Positivity Constraints on Interacting Spin-2 Fields
Lasma Alberte, Claudia de Rham, Arshia Momeni, Justinas Rumbutis, Andrew J. Tolley
TL;DR
This work shows that forward-limit positivity bounds applied to EFTs with two interacting spin-2 fields, in both cycle and line formulations, impose surprisingly strong constraints on both mixed and self-interactions. The analysis reveals that including a second spin-2 field tightens bounds due to additional poles and more scattering channels, often shrinking the allowed parameter space for cubic and quartic couplings. In particular, cubic mixed couplings must be positive, and quartic cross-terms vanish if cubic mixings are absent; in Λ3-tuned cycle theories, positivity bounds align with the required ghost-free tunings that raise the EFT cutoff.
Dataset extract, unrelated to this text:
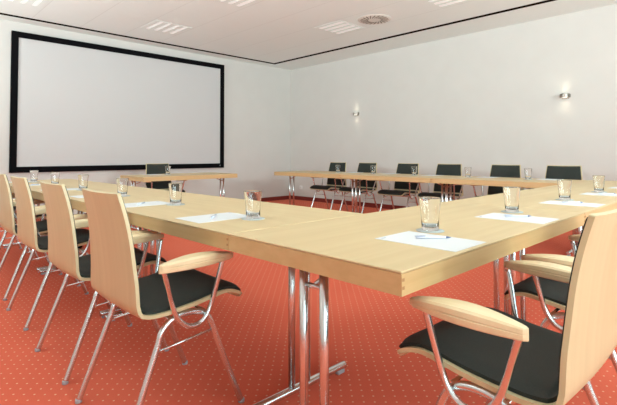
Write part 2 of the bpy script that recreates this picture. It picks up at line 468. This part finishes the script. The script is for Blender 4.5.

Overall, the results indicate that demanding a standard UV completion can significantly restrict multi-spin-2 EFTs and naturally prefers couplings that raise the strong coupling scale, with implications for extending these methods to more fields or higher-spin sectors.
Abstract
The consistency of the EFT of two interacting spin-2 fields is checked by applying forward limit positivity bounds on the scattering amplitudes to exclude the region of parameter space devoid of a standard UV completion. We focus on two classes of theories that have the highest possible EFT cutoff, namely those theories modelled on ghost-free interacting theories of a single massive spin-2 field. We find that the very existence of interactions between the spin-2 fields implies more stringent bounds on all the parameters of the EFT, even on the spin-2 self-interactions. This arises for two reasons. First, with every new field included in the low-energy EFT, comes the `knowledge' of an extra pole to be subtracted, hence strengthening the positivity bounds. Second, while adding new fields increases the number of free parameters from the new interactions, this is rapidly overcome by the increased number of positivity bounds for different possible scattering processes. We also discuss how positivity bounds appear to favour relations between operators that effectively raise the cutoff of the EFT.